A biscuit, a Victoria sponge cake and a tin of rice pudding want to move to the EU. Which one needs a vet?
To the uninitiated it may seem like an opaque Brexit riddle, but the question is at the heart of a major EU policy change threatening to overload many British manufacturers with further red tape and costs.
Next month Brussels will significantly expand the range of composite foods requiring an export health certificate (EHCs) to enter the EU, meaning many British exporters will suddenly need their products signed off by an official vet, as well as becoming subject to potentially time-consuming checks at the EU and Northern Irish borders.
The specifics on which foods will fall foul of the new rules have so far remained elusive but last week, the picture became slightly clearer. The biscuit and the tin of rice pudding will be somewhat saved.
As shelf-stable products devoid of meat – along with others such as some chocolate, pasta, and breads – they will not require EHCs or EU border checks, according to David Kennedy, Defra’s director general for Food, Farming, Animal and Plant Health and later expounded by a Defra spokeswoman. Instead, they will just need private attestations completed by the manufacturer, although industry figures warn these can be just as burdensome.

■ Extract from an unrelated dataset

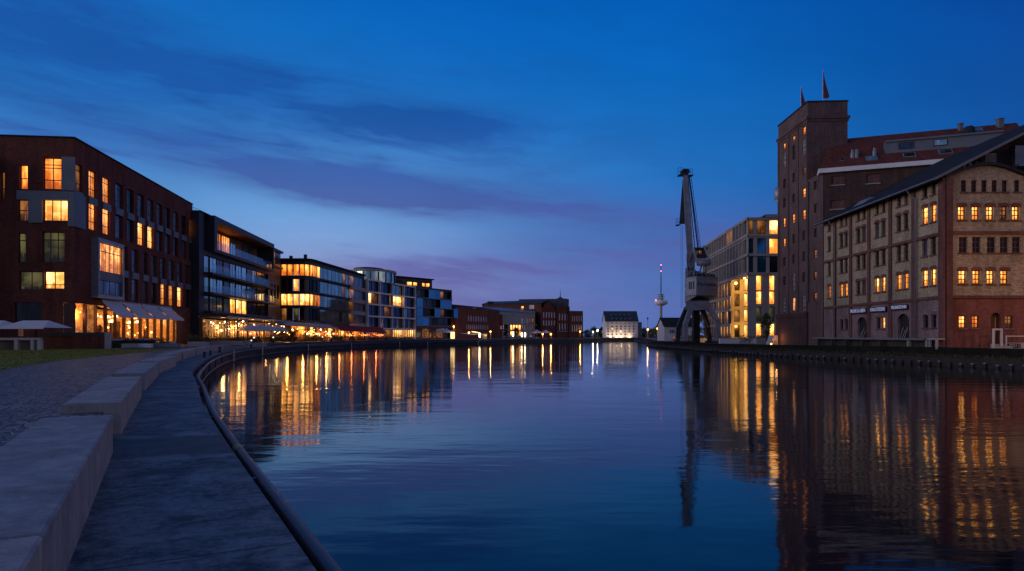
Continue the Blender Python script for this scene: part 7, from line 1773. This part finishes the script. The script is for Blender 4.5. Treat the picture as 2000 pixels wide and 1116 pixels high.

It is understood the EU Commission had concerns over pasteurisation as an acceptable heat-treatment for dairy elements in shelf-stable composite products. However Defra suggested these have now been addressed.
“The clarification we got yesterday, which said biscuits, for example, and chocolate, will not need export health certificates, that’s really important,” Kennedy told the Environment, Food & Rural Affairs Committee.
Once confirmed by the EU, it will be a relief to exporters including Walkers Shortbread, which faced paying “hundreds of thousands of pounds a year” for EHCs, which would be “horrendous,” said CEO Jim Walker.
Unfortunately that is now the prospect facing the Victoria sponge along with quiche, cheesecake and other perishable foods containing dairy, which could soon have to pay up to £200 a go for veterinary sign-off, according to Defra.
The burden will be costly. The FDF even warned it could make it “unviable” for many businesses to continue supplying Northern Ireland.
The exact requirements for whether a food needs an EHC will depend on the ingredients included, with many traders still uncertain whether their products could be liable, however. The final EU legislation is yet to be published, meaning many questions still remain.
Even foods such as meat and cheese that already require EHCs will be subject to changes. Kennedy told the committee the EU is revamping its entire range of EHCs with 50 new certificates set to come into effect. While foods that don’t require an EHC already will need to do so from April, products that have needed them since January will have until August to make the switch.
Defra secretary George Eustice said it was “inconvenient that we’ve got these changes just as people get used to some of the previous ones,” although he recognised that it was not due to the EU “being more difficult”. These changes “have been in train for some time” he explained.